Hedge funds extend record asset total for fourth consecutive month |
Date: Monday, July 22, 2013
Author: Emily Perryman, HedgeWeek
The growth in assets in 2Q13 extended a streak of steady increases in hedge
fund capital despite a surge in financial market volatility into quarter
end.
Total hedge fund capital increased by a net total of USD40bn in 2Q13 to a
record USD2.41trn. Hedge funds that took in new capital saw inflows of
USD55.9bn during the quarter, while funds that experienced redemptions
booked outflows totalling USD41.4bn, resulting in a net inflow of USD14.5bn,
which is in line with the 1Q13 inflow of USD15.2 bn.
Sixty per cent of all hedge funds experienced net inflows for 2Q13 while
forty per cent experienced outflows. The first half 2013 inflow of USD29.8bn
surpassed 1H inflows in 2012 (USD20.4bn) and nearly matched the full year
2012 total of USD34.4bn. The total number of hedge funds increased to over
10,000 funds for the first time since 2006, at which time a record number of
10,096 funds existed.
As the quarter concluded with a sharp rise in bond yields and widening high
yield credit spreads, investors exhibited a preference for credit and
interest rate sensitive event driven and relative value arbitrage
strategies, with these receiving over USD14bn of combined inflows in 2Q and
nearly USD25bn in inflows for 1H13. With contributions from high performing
activist strategies and a dynamic M&A and corporate actions environment, the
HFRI Event Driven Index led other main strategy areas for both 2Q and 1H13,
gaining 1.8 and 5.7 per cent, respectively. Recent inflows represent a
reversal for event strategies, which experienced net outflows of USD6.6bn in
2012. HFRI Relative Value Arbitrage Index was the leading area of both
performance and capital inflows in 2012, posting a gain of 10.6 per cent and
inflows of over USD41bn, increasing relative value arbitrage to the largest
strategy area of hedge fund capital. The HFRI RV: Yield Alternatives Index
is the leading sub-strategy area of hedge fund performance for 2013, posting
a YTD gain of 12.1 per cent through June.
Investors allocated USD3.6bn of new capital to macro strategies in 2Q13,
despite the HFRI Macro Index posting a decline of 0.5 per cent for 1H13.
Investors withdrew net USD1.3bn from equity hedge strategies in 2Q13,
partially reversing a similar inflow from 1Q13 and resuming the EH outflow
trend from 2012. HFRI Equity Hedge Index gained 5.3 per cent in 1H13,
although sub-indices HFRI Sector: Technology/Healthcare and Fundamental
Value gained 8.9 and 8.6 per cent, respectively.
Positive capital inflows occurred across all fund sizes, with firms below
USD500m in AUM experiencing combined inflows of approximately USD2.4bn. The
industry’s largest firms, those in excess of USD5bn in AUM, experienced net
inflows of USD6.1bn, while firms between USD1bn and USD5bn experienced
inflows of USD5.8bn. Investors withdrew USD4.6bn from funds of hedge funds
in 2Q13, bringing FY13 FOF redemptions to USD9.6bn.

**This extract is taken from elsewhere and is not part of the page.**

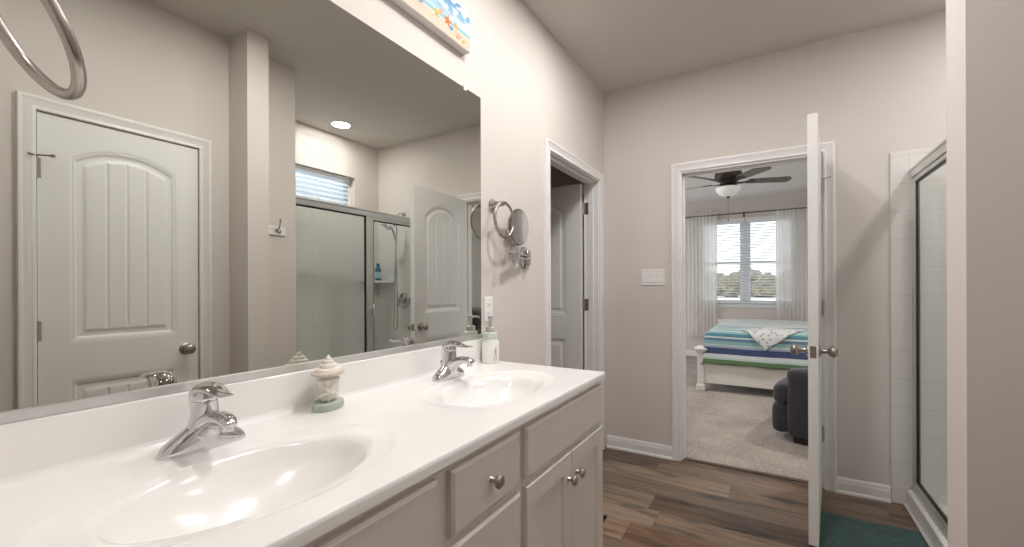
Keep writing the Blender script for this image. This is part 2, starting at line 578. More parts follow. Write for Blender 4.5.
        if smooth is not None:
            for p in me.polygons:
                p.use_smooth = True
            me.set_sharp_from_angle(angle=R(smooth))
        me.update()
        ob = bpy.data.objects.new(name, me)
        COL.objects.link(ob)
        if parent is not None:
            ob.parent = parent
        return ob

def tag(o, label, cat=None, group=None, kind=None):
    if label:
        o['label'] = label
    if cat:
        o['category'] = cat
    if group:
        o['group'] = group
    if kind:
        o['kind'] = kind
    return o

def thing(name, label, cat, loc=(0, 0, 0), rz=0.0, group=None, kind=None):
    o = bpy.data.objects.new(name, None)
    COL.objects.link(o)
    o.location = loc
    o.rotation_euler = (0, 0, rz)
    o.empty_display_size = 0.05
    return tag(o, label, cat, group, kind)

def copy_tree(o, parent=None, loc=None, rz=None):
    c = o.copy()
    COL.objects.link(c)
    if parent is not None:
        c.parent = parent
    if loc is not None:
        c.location = loc
    if rz is not None:
        c.rotation_euler = (0, 0, rz)
    for ch in list(o.children):
        copy_tree(ch, c)
    return c

def struct(name, mb, mat, label, cat, parent=None, smooth=None):
    o = mb.build(name, mat, parent, smooth)
    return tag(o, label, cat, None, 'structure')

def ell(c, ax, ay, n=20, u=(1, 0, 0), v=(0, 1, 0), p=2.0, flat=None):
    """superellipse ring around c"""
    c, u, v = Vector(c), Vector(u), Vector(v)
    out = []
    for j in range(n):
        t = 2 * PI * j / n
        a, b = math.cos(t), math.sin(t)
        a = math.copysign(abs(a) ** (2 / p), a) * ax
        b = math.copysign(abs(b) ** (2 / p), b) * ay
        if flat is not None:
            b = max(b, flat)
        out.append(c + u * a + v * b)
    return out

def rbox(mb, x0, x1, y0, y1, z0, z1, r=0.04, n=7, puff=0.0):
    """soft cushion: rounded box by superellipsoid"""
    c = Vector(((x0 + x1) / 2, (y0 + y1) / 2, (z0 + z1) / 2))
    h = Vector(((x1 - x0) / 2, (y1 - y0) / 2, (z1 - z0) / 2))
    nu, nv = 40, 21
    def P(i, j):
        a = 2 * PI * i / (nu - 1)
        b = -PI / 2 + PI * j / (nv - 1)
        d = Vector((math.cos(b) * math.cos(a), math.cos(b) * math.sin(a), math.sin(b)))
        # push to the inner box then add rounding radius
        e = 0.28
        q = [math.copysign(abs(k) ** e, k) for k in d]
        m = max(abs(k) for k in q)
        q = Vector([k / m if m > 0 else 0 for k in q])
        inner = Vector([q[k] * max(h[k] - r, 0.001) for k in range(3)])
        return c + inner + d * r
    mb.grid(P, nu, nv)
    return mb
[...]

“Hedge fund performance and capital flow trends reflect the contrast between
the strong equity gains of 1Q13 and the sharp increases in bonds yields to
conclude 2Q13, as investors exhibited a preference for exposures to powerful
M&A and special situations trends and long/short exposure to credit and
fixed income strategies, while reducing directional equity market exposure,”
says Kenneth J Heinz, president of HFR. “Hedge fund managers and investors
continue to position for a post-QE environment dominated by fundamental,
mean-reverting and trend-following factors, with these in contrast to the
macro policy and stimulus-dominated environment of recent quarters. As this
environment develops, and concurrent with relaxation of certain marketing
restrictions on hedge funds, investor preferences for sophisticated,
specialised long/short exposure to these shifting dynamics are likely to
drive hedge fund industry growth in 2H13.”